John and Megan developed more than six hundred new recipes for this edition, tested and tweaked thousands of classic recipes, and updated every section of every chapter to reflect the latest ingredients and techniques available to today’s home cooks. Their strategy for revising this edition was the same one Irma and Marion employed: Vet, research, and improve Joy’s coverage of legacy recipes while introducing new dishes, modern cooking techniques, and comprehensive information on ingredients now available at farmers’ markets and grocery stores.
You will find tried-and-true favorites like Banana Bread Cockaigne, Chocolate Chip Cookies, and Southern Corn Bread—all retested and faithfully improved—as well as new favorites like Chana Masala, Beef Rendang, Megan’s Seeded Olive Oil Granola, and Smoked Pork Shoulder. In addition to a thoroughly modernized vegetable chapter, there are many more vegan and vegetarian recipes, including Caramelized Tamarind Tempeh, Crispy Pan-Fried Tofu, Spicy Chickpea Soup, and Roasted Mushroom Burgers. Joy’s baking chapters now include gram weights for accuracy, along with a refreshed lineup of baked goods like Cannelés de Bordeaux, Rustic No-Knead Sourdough, Ciabatta, Chocolate-Walnut Babka, and Chicago-Style Deep-Dish Pizza, as well as gluten-free recipes for pizza dough and yeast breads.
A new chapter on streamlined cooking explains how to economize time, money, and ingredients and avoid waste. You will learn how to use a diverse array of ingredients, from amaranth to za’atar. New techniques include low-temperature and sous vide cooking, fermentation, and cooking with both traditional and electric pressure cookers. Barbecuing, smoking, and other outdoor cooking methods are covered in even greater detail.
This new edition of Joy is the perfect combination of classic recipes, new dishes, and indispensable reference information for today’s home cooks. Whether it is the only cookbook on your shelf or one of many, Joy is and has been the essential and trusted guide for home cooks for almost a century. This new edition continues that legacy.
PUBLISHERS WEEKLY
Irma S. Rombauer's Joy of Cooking, first published in 1931, gets a massive overhaul in this impressive, timely volume by Becker, Rombauer's great-grandson, and his wife, Scott.
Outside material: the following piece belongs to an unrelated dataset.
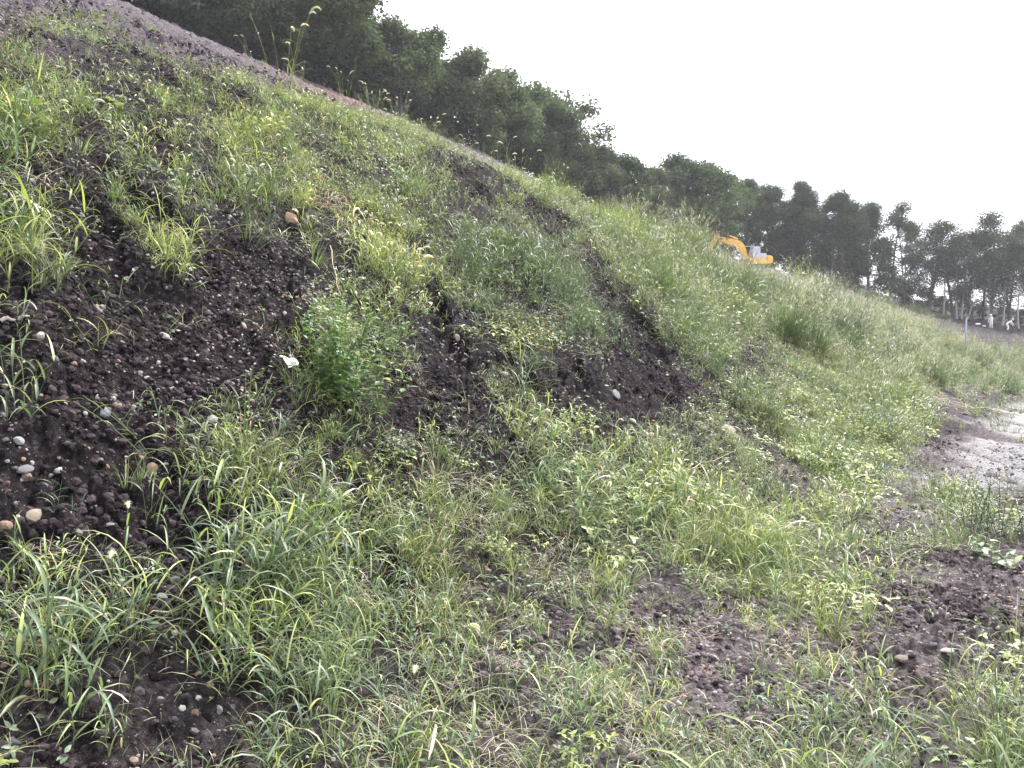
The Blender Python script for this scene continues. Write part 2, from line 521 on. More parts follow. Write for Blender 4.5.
def feathery(n, H, gc, hc, W=.004):
    """tall airy grass: arching leaves below and a haze of fine panicle sprays on top"""
    t = T()
    for k in range(n):
        a = rnd(0, 6.28); hh = H * rnd(.7, 1.1); ln = rnd(.1, .45)
        tt = np.linspace(0, 1, 4)
        b0 = np.array([rnd(-.12, .12), rnd(-.12, .12), -.03])
        pts = b0 + np.stack([math.cos(a) * ln * hh * tt ** 1.5, math.sin(a) * ln * hh * tt ** 1.5, hh * tt], 1)
        stem(t, pts, W * .4, W * .22, vary(gc, .2))
        for m in range(4):
            p = pts[0] * (1 - m * .18) + pts[2] * m * .18
            blade(t, p, rnd(0, 6.28), H * rnd(.35, .6), W * rnd(1.3, 2.2), rnd(.9, 1.4), rnd(.6, 1.9), 3, 2, 0, vary(gc, .25), vary(gc, .2), rnd(-.8, .8))
        for m in range(6):
            f = rnd(.72, 1); p = pts[2] * (1 - (f - .66) * 3) + pts[3] * (f - .66) * 3
            blade(t, p, rnd(0, 6.28), H * rnd(.10, .2), W * .7, rnd(.3, 1.2), rnd(.2, 1.0), 2, 2, 0, vary(hc, .2), vary(hc, .2), 0)
    return t.done()
def rock(sub=1, flat=.6, seed=0):
    bm = bmesh.new()
    bmesh.ops.create_icosphere(bm, subdivisions=sub, radius=1)
    rs = np.random.default_rng(seed)
    sc = np.array([1, rs.uniform(.6, .95), rs.uniform(flat * .7, flat * 1.2)])
    pl = [(v / np.linalg.norm(v), rs.uniform(.62, .9)) for v in rs.normal(size=(7, 3))]
    V = []
    for v in bm.verts:
        c = np.array(v.co)
        for nrm, d in pl:
            k = c @ nrm
            if k > d: c = c - nrm * (k - d) * .85
        V.append(c * sc * (1 + rs.uniform(-.04, .04)))
    F = [[w.index for w in f.verts] for f in bm.faces]
    bm.free()
    t = T(); t.add(V, F, (1, 1, 1)); return t.done()

def scatter(templs, P, scale, tint, yaw=None, up=None, pick=None, tilt=None, rand_rot=False, sq=None):
    """one big array from many placed templates"""
    n = len(P)
    if yaw is None: yaw = rng.uniform(0, 2 * math.pi, n)
    if pick is None: pick = rng.integers(0, len(templs), n)
    Vs, Qs, Ts, Cs = [], [], [], []; off = 0
    up = np.tile([0, 0, 1.], (n, 1)) if up is None else up
    if tilt is None: tilt = .12
    up = up + rng.normal(0, 1, (n, 3)) * tilt
    up /= np.linalg.norm(up, axis=1)[:, None]
    fx = np.stack([np.cos(yaw), np.sin(yaw), np.zeros(n)], 1)
    yx = np.cross(up, fx); yx /= np.linalg.norm(yx, axis=1)[:, None]
    xx = np.cross(yx, up)
    B = np.stack([xx, yx, up], 2)          # columns
    for k, t in enumerate(templs):
        idx = np.nonzero(pick == k)[0]
        if not len(idx): continue
        V = np.einsum('nij,mj->nmi', B[idx], t.V) * scale[idx][:, None, None] + P[idx][:, None, :]
        C = t.C[None] * tint[idx][:, None, :]
        m = len(t.V)
        o = off + (np.arange(len(idx)) * m)[:, None, None]
        Vs.append(V.reshape(-1, 3)); Cs.append(C.reshape(-1, 3))
        Qs.append((t.Q[None] + o).reshape(-1, 4)); Ts.append((t.Tr[None] + o).reshape(-1, 3))
        off += m * len(idx)
    return np.concatenate(Vs), np.concatenate(Qs), np.concatenate(Ts), np.concatenate(Cs)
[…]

The authors hope to recapture the original's "vital spark," they write in their introduction to this ninth edition, which includes more than 4,000 updated recipes and 600-plus new ones. The result is both familiar and refreshing as it globe-trots to include Jamaican curried goat and fiery Indonesian tempeh. The signature method of interweaving ingredients with instructions remains, supplemented with rich troves of information, like a three-page spread on mixing and matching salad greens. There are recipes for items as elementary as popcorn and as complex as a gingerbread house (complete with diagrams). The recipes range from classics to more unusual options: the shellfish chapter covers turtles, and ostrich and emu fillets appear under poultry. Helpful charts abound, and contemporary devices and techniques are incorporated so seamlessly that it's difficult to spot new bits: for example, the grains section includes recipes for Instant Pots, and, tucked in the breads chapter are instructions for using gluten-free doughs. Becker and Scott have improved upon a classic without bending it so sharply that it will feel dated in a decade quite an achievement indeed.